─── SOURCE MATERIAL ───

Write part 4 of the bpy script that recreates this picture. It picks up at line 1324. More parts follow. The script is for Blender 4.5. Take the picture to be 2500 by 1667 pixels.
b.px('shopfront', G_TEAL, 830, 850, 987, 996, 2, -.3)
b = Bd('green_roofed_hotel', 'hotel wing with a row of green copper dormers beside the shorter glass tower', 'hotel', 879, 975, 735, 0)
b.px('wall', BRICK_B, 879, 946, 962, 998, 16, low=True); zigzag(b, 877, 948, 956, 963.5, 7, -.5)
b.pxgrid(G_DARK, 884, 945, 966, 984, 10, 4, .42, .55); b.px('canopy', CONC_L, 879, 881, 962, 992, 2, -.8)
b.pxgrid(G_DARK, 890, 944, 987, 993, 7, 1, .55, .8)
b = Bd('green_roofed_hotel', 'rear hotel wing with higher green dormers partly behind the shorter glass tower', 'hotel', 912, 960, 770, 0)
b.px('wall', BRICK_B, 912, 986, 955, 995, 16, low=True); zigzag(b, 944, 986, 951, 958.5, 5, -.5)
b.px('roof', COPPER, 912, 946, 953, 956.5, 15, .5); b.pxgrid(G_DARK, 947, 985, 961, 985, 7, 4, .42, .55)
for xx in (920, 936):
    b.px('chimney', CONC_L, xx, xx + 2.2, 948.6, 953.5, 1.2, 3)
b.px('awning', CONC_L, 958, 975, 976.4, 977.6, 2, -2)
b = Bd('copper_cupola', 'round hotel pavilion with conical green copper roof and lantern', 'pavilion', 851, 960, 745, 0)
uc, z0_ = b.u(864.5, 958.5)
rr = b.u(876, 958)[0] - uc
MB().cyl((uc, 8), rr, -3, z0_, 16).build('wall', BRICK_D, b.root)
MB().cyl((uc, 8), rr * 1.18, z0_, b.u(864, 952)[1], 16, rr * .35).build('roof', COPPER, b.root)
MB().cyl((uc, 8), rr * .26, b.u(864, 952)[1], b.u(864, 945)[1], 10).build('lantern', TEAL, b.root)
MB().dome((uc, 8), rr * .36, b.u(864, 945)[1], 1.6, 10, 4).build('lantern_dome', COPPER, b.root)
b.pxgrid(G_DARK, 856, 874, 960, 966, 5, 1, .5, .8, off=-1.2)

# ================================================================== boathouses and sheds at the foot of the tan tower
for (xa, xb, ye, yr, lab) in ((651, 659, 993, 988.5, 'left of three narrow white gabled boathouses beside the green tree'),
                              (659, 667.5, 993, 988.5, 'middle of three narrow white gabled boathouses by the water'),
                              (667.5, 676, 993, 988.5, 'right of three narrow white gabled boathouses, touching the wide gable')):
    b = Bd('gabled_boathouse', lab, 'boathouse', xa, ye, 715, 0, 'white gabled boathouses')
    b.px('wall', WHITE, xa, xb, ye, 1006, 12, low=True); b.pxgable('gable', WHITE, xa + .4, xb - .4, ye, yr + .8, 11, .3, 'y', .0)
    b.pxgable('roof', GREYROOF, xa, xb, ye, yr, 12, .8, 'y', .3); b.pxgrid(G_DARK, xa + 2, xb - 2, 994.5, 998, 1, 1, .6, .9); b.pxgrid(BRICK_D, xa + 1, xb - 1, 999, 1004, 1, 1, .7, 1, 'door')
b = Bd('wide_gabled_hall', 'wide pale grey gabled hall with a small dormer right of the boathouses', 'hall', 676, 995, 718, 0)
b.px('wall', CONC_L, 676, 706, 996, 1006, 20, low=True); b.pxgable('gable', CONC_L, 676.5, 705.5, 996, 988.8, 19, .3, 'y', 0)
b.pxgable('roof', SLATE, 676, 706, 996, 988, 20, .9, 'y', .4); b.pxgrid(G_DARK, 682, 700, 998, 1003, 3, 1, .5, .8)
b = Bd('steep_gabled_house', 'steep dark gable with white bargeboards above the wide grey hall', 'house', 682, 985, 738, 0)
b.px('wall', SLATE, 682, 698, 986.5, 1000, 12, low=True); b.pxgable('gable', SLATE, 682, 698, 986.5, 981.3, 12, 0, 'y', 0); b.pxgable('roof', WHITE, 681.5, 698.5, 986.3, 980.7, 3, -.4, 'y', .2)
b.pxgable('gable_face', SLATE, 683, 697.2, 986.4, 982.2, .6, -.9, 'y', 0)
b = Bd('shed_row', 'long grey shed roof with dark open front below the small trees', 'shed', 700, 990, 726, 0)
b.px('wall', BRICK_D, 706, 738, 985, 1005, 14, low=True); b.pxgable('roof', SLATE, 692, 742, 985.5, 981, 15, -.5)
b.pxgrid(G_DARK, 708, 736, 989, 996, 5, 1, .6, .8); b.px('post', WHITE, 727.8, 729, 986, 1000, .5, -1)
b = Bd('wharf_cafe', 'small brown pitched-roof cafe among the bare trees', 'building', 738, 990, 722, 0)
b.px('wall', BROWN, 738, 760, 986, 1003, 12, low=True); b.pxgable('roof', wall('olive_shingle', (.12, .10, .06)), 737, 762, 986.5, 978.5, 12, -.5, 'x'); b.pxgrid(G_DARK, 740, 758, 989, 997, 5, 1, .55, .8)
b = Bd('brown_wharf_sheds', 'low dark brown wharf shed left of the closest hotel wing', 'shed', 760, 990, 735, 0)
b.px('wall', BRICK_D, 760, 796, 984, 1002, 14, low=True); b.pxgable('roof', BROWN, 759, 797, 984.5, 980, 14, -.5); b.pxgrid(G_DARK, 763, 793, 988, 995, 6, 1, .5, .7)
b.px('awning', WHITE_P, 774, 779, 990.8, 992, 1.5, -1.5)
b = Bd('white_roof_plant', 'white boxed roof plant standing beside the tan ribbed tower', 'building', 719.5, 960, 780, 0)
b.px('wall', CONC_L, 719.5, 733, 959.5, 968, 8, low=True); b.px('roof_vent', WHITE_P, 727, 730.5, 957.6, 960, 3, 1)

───

### [TASK GOAL]
Your task is to return the full listing exactly as it was given.

### [WRITTEN REPLY]
Write part 4 of the bpy script that recreates this picture. It picks up at line 1324. More parts follow. The script is for Blender 4.5. Take the picture to be 2500 by 1667 pixels.
b.px('shopfront', G_TEAL, 830, 850, 987, 996, 2, -.3)
b = Bd('green_roofed_hotel', 'hotel wing with a row of green copper dormers beside the shorter glass tower', 'hotel', 879, 975, 735, 0)
b.px('wall', BRICK_B, 879, 946, 962, 998, 16, low=True); zigzag(b, 877, 948, 956, 963.5, 7, -.5)
b.pxgrid(G_DARK, 884, 945, 966, 984, 10, 4, .42, .55); b.px('canopy', CONC_L, 879, 881, 962, 992, 2, -.8)
b.pxgrid(G_DARK, 890, 944, 987, 993, 7, 1, .55, .8)
b = Bd('green_roofed_hotel', 'rear hotel wing with higher green dormers partly behind the shorter glass tower', 'hotel', 912, 960, 770, 0)
b.px('wall', BRICK_B, 912, 986, 955, 995, 16, low=True); zigzag(b, 944, 986, 951, 958.5, 5, -.5)
b.px('roof', COPPER, 912, 946, 953, 956.5, 15, .5); b.pxgrid(G_DARK, 947, 985, 961, 985, 7, 4, .42, .55)
for xx in (920, 936):
    b.px('chimney', CONC_L, xx, xx + 2.2, 948.6, 953.5, 1.2, 3)
b.px('awning', CONC_L, 958, 975, 976.4, 977.6, 2, -2)
b = Bd('copper_cupola', 'round hotel pavilion with conical green copper roof and lantern', 'pavilion', 851, 960, 745, 0)
uc, z0_ = b.u(864.5, 958.5)
rr = b.u(876, 958)[0] - uc
MB().cyl((uc, 8), rr, -3, z0_, 16).build('wall', BRICK_D, b.root)
MB().cyl((uc, 8), rr * 1.18, z0_, b.u(864, 952)[1], 16, rr * .35).build('roof', COPPER, b.root)
MB().cyl((uc, 8), rr * .26, b.u(864, 952)[1], b.u(864, 945)[1], 10).build('lantern', TEAL, b.root)
MB().dome((uc, 8), rr * .36, b.u(864, 945)[1], 1.6, 10, 4).build('lantern_dome', COPPER, b.root)
b.pxgrid(G_DARK, 856, 874, 960, 966, 5, 1, .5, .8, off=-1.2)

# ================================================================== boathouses and sheds at the foot of the tan tower
for (xa, xb, ye, yr, lab) in ((651, 659, 993, 988.5, 'left of three narrow white gabled boathouses beside the green tree'),
                              (659, 667.5, 993, 988.5, 'middle of three narrow white gabled boathouses by the water'),
                              (667.5, 676, 993, 988.5, 'right of three narrow white gabled boathouses, touching the wide gable')):
    b = Bd('gabled_boathouse', lab, 'boathouse', xa, ye, 715, 0, 'white gabled boathouses')
    b.px('wall', WHITE, xa, xb, ye, 1006, 12, low=True); b.pxgable('gable', WHITE, xa + .4, xb - .4, ye, yr + .8, 11, .3, 'y', .0)
    b.pxgable('roof', GREYROOF, xa, xb, ye, yr, 12, .8, 'y', .3); b.pxgrid(G_DARK, xa + 2, xb - 2, 994.5, 998, 1, 1, .6, .9); b.pxgrid(BRICK_D, xa + 1, xb - 1, 999, 1004, 1, 1, .7, 1, 'door')
b = Bd('wide_gabled_hall', 'wide pale grey gabled hall with a small dormer right of the boathouses', 'hall', 676, 995, 718, 0)
b.px('wall', CONC_L, 676, 706, 996, 1006, 20, low=True); b.pxgable('gable', CONC_L, 676.5, 705.5, 996, 988.8, 19, .3, 'y', 0)
b.pxgable('roof', SLATE, 676, 706, 996, 988, 20, .9, 'y', .4); b.pxgrid(G_DARK, 682, 700, 998, 1003, 3, 1, .5, .8)
b = Bd('steep_gabled_house', 'steep dark gable with white bargeboards above the wide grey hall', 'house', 682, 985, 738, 0)
b.px('wall', SLATE, 682, 698, 986.5, 1000, 12, low=True); b.pxgable('gable', SLATE, 682, 698, 986.5, 981.3, 12, 0, 'y', 0); b.pxgable('roof', WHITE, 681.5, 698.5, 986.3, 980.7, 3, -.4, 'y', .2)
b.pxgable('gable_face', SLATE, 683, 697.2, 986.4, 982.2, .6, -.9, 'y', 0)
b = Bd('shed_row', 'long grey shed roof with dark open front below the small trees', 'shed', 700, 990, 726, 0)
b.px('wall', BRICK_D, 706, 738, 985, 1005, 14, low=True); b.pxgable('roof', SLATE, 692, 742, 985.5, 981, 15, -.5)
b.pxgrid(G_DARK, 708, 736, 989, 996, 5, 1, .6, .8); b.px('post', WHITE, 727.8, 729, 986, 1000, .5, -1)
b = Bd('wharf_cafe', 'small brown pitched-roof cafe among the bare trees', 'building', 738, 990, 722, 0)
b.px('wall', BROWN, 738, 760, 986, 1003, 12, low=True); b.pxgable('roof', wall('olive_shingle', (.12, .10, .06)), 737, 762, 986.5, 978.5, 12, -.5, 'x'); b.pxgrid(G_DARK, 740, 758, 989, 997, 5, 1, .55, .8)
b = Bd('brown_wharf_sheds', 'low dark brown wharf shed left of the closest hotel wing', 'shed', 760, 990, 735, 0)
b.px('wall', BRICK_D, 760, 796, 984, 1002, 14, low=True); b.pxgable('roof', BROWN, 759, 797, 984.5, 980, 14, -.5); b.pxgrid(G_DARK, 763, 793, 988, 995, 6, 1, .5, .7)
b.px('awning', WHITE_P, 774, 779, 990.8, 992, 1.5, -1.5)
b = Bd('white_roof_plant', 'white boxed roof plant standing beside the tan ribbed tower', 'building', 719.5, 960, 780, 0)
b.px('wall', CONC_L, 719.5, 733, 959.5, 968, 8, low=True); b.px('roof_vent', WHITE_P, 727, 730.5, 957.6, 960, 3, 1)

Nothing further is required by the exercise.